§ The exercise:
Leave the pictures out and retype the lines from the beginning through the line with "S.camera = co", both ends included.

§ Supplied data:

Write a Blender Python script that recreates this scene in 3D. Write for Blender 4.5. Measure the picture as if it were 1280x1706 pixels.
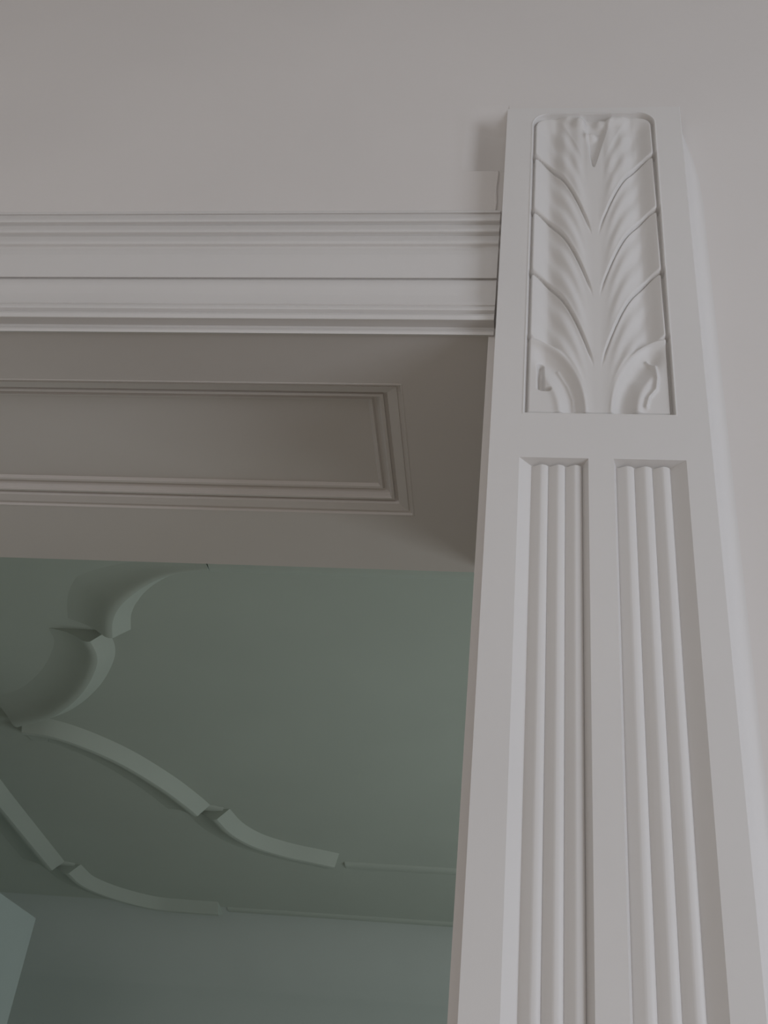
import bpy, bmesh, math
import numpy as np
from mathutils import Matrix, Vector

S = bpy.context.scene
COL = S.collection
for o in list(bpy.data.objects):
    bpy.data.objects.remove(o)

# ------------------------------------------------------------------ camera
EYE = 1.30                                   # eye height above the floor
F = 2000.0                                   # focal length in px of the 1280 wide frame
M = np.array([[0.9923676964058704, 0.07865057684782424, 0.09497600692601678],
              [0.02611239821968042, 0.6187020064151908, -0.7851916771827336],
              [-0.12051762439296224, 0.7816789072370585, 0.611926129685075]])   # rows: right, down, forward
cam = bpy.data.cameras.new('camera')
cam.sensor_fit = 'HORIZONTAL'; cam.sensor_width = 36; cam.lens = F / 1280 * 36
cam.clip_start = 0.05
co = bpy.data.objects.new('camera', cam); COL.objects.link(co)
r, d, f = (Vector(M[i]) for i in range(3))
m = Matrix((r, -d, -f)).transposed().to_4x4(); m.translation = (0, 0, EYE)
co.matrix_world = m
S.camera = co

# ------------------------------------------------------------------ world, daylight, exposure
W = bpy.data.worlds.new('sky'); S.world = W; W.use_nodes = True
W.node_tree.nodes['Background'].inputs[0].default_value = (0.55, 0.68, 0.9, 1)
W.node_tree.nodes['Background'].inputs[1].default_value = 0.6
S.view_settings.view_transform = 'Standard'; S.view_settings.look = 'None'
S.view_settings.exposure = 0.06; S.view_settings.gamma = 1.0
S.view_settings.use_curve_mapping = False

def window_light(name, loc, target, sx, sy, power, col):
    l = bpy.data.lights.new(name, 'AREA'); l.shape = 'RECTANGLE'; l.size = sx; l.size_y = sy
    l.energy = power; l.color = col
    o = bpy.data.objects.new(name, l); COL.objects.link(o); o.location = loc
    o.rotation_euler = (Vector(target) - Vector(loc)).to_track_quat('-Z', 'Y').to_euler()
    return o
# daylight through the windows of the two rooms (each lamp fills its window opening)
window_light('daylight_side_window', (2.58, -0.55, 1.75), (0, -0.55, 1.75), 1.5, 1.9, 39, (0.83, 0.895, 1.0))
window_light('daylight_back_window', (-1.1, -2.98, 1.65), (-1.1, 0, 1.65), 1.9, 1.7, 17.5, (1.0, 0.96, 0.89))
window_light('daylight_far_window', (2.18, 3.7, 1.5), (0, 3.7, 1.5), 1.5, 1.6, 28, (0.9, 0.98, 0.98))

# ------------------------------------------------------------------ helpers
def ray(x, y): return M.T @ np.array([x - 640.0, y - 853.0, F])
def onY(x, y, D): v = ray(x, y); return v * D / v[1]            # relative to the eye
def onZ(x, y, H): v = ray(x, y); return v * H / v[2]

def mat(name, col, rough=0.5, bump=0.04, scale=60, spec=0.3, mottling=0.02):
    m = bpy.data.materials.new(name); m.use_nodes = True
    nt = m.node_tree; b = nt.nodes['Principled BSDF']
    b.inputs['Roughness'].default_value = rough
    b.inputs['Specular IOR Level'].default_value = spec
    tc = nt.nodes.new('ShaderNodeTexCoord')
    n = nt.nodes.new('ShaderNodeTexNoise'); n.inputs['Scale'].default_value = scale
    n.inputs['Detail'].default_value = 4
    nt.links.new(tc.outputs['Object'], n.inputs['Vector'])
    bp = nt.nodes.new('ShaderNodeBump'); bp.inputs['Strength'].default_value = bump
    bp.inputs['Distance'].default_value = 0.004
    nt.links.new(n.outputs['Fac'], bp.inputs['Height']); nt.links.new(bp.outputs[0], b.inputs['Normal'])
    n2 = nt.nodes.new('ShaderNodeTexNoise'); n2.inputs['Scale'].default_value = 2.5
    nt.links.new(tc.outputs['Object'], n2.inputs['Vector'])
    rp = nt.nodes.new('ShaderNodeValToRGB')
    rp.color_ramp.elements[0].position = 0.3; rp.color_ramp.elements[1].position = 0.7
    rp.color_ramp.elements[0].color = tuple(c * (1 - mottling) for c in col) + (1,)
    rp.color_ramp.elements[1].color = tuple(min(1, c * (1 + mottling)) for c in col) + (1,)
    nt.links.new(n2.outputs['Fac'], rp.inputs[0]); nt.links.new(rp.outputs[0], b.inputs['Base Color'])
    return m
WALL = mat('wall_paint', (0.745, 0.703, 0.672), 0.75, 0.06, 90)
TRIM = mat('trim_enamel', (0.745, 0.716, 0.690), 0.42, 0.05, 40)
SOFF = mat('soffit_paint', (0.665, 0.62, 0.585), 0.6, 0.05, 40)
GREEN = mat('sage_paint', (0.48, 0.525, 0.47), 0.6, 0.05, 60)
RIBM = mat('sage_moulding_enamel', (0.58, 0.65, 0.57), 0.5, 0.03, 60)
CEIL = mat('ceiling_paint', (0.75, 0.74, 0.72), 0.8)
WOOD = mat('oak_floor', (0.50, 0.42, 0.34), 0.45, 0.2, 12, 0.4, 0.15)
DOORM = mat('pale_blue_green_enamel', (0.38, 0.435, 0.415), 0.5)
FWALL = mat('blue_sage_wall_paint', (0.545, 0.59, 0.56), 0.7)

def link(name, me, material=None, parent=None):
    o = bpy.data.objects.new(name, me); COL.objects.link(o)
    if material: me.materials.append(material)
    if parent:
        o.parent = parent
        o.matrix_parent_inverse = Matrix.Translation(-parent.location)
    return o
def mesh(name, verts, faces, material, parent=None, smooth=False):
    me = bpy.data.meshes.new(name)
    me.from_pydata([tuple(map(float, v)) for v in verts], [], faces); me.update()
    if smooth:
        me.polygons.foreach_set('use_smooth', [True] * len(me.polygons))
    return link(name, me, material, parent)
class MB:
    def __init__(s): s.v = []; s.f = []
    def box(s, x0, x1, y0, y1, z0, z1):
        b = len(s.v)
        s.v += [(x, y, z) for z in (z0, z1) for y in (y0, y1) for x in (x0, x1)]
        s.f += [tuple(b + i for i in q) for q in ((0, 2, 3, 1), (4, 5, 7, 6), (0, 1, 5, 4), (2, 6, 7, 3), (0, 4, 6, 2), (1, 3, 7, 5))]
        return s
    def loft(s, rows, close=False):
        b = len(s.v); n = len(rows[0])
        for rw in rows: s.v += list(rw)
        for i in range(len(rows) - 1):
            for j in range(n if close else n - 1):
                k = (j + 1) % n
                s.f.append((b + i * n + j, b + i * n + k, b + (i + 1) * n + k, b + (i + 1) * n + j))
        return s
    def cap(s, pts):
        b = len(s.v); s.v += list(pts); s.f.append(tuple(range(b, b + len(pts)))); return s
    def build(s, name, m, parent=None, smooth=False): return mesh(name, s.v, s.f, m, parent, smooth)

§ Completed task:
Write a Blender Python script that recreates this scene in 3D. Write for Blender 4.5. Measure the picture as if it were 1280x1706 pixels.
import bpy, bmesh, math
import numpy as np
from mathutils import Matrix, Vector

S = bpy.context.scene
COL = S.collection
for o in list(bpy.data.objects):
    bpy.data.objects.remove(o)

# ------------------------------------------------------------------ camera
EYE = 1.30                                   # eye height above the floor
F = 2000.0                                   # focal length in px of the 1280 wide frame
M = np.array([[0.9923676964058704, 0.07865057684782424, 0.09497600692601678],
              [0.02611239821968042, 0.6187020064151908, -0.7851916771827336],
              [-0.12051762439296224, 0.7816789072370585, 0.611926129685075]])   # rows: right, down, forward
cam = bpy.data.cameras.new('camera')
cam.sensor_fit = 'HORIZONTAL'; cam.sensor_width = 36; cam.lens = F / 1280 * 36
cam.clip_start = 0.05
co = bpy.data.objects.new('camera', cam); COL.objects.link(co)
r, d, f = (Vector(M[i]) for i in range(3))
m = Matrix((r, -d, -f)).transposed().to_4x4(); m.translation = (0, 0, EYE)
co.matrix_world = m
S.camera = co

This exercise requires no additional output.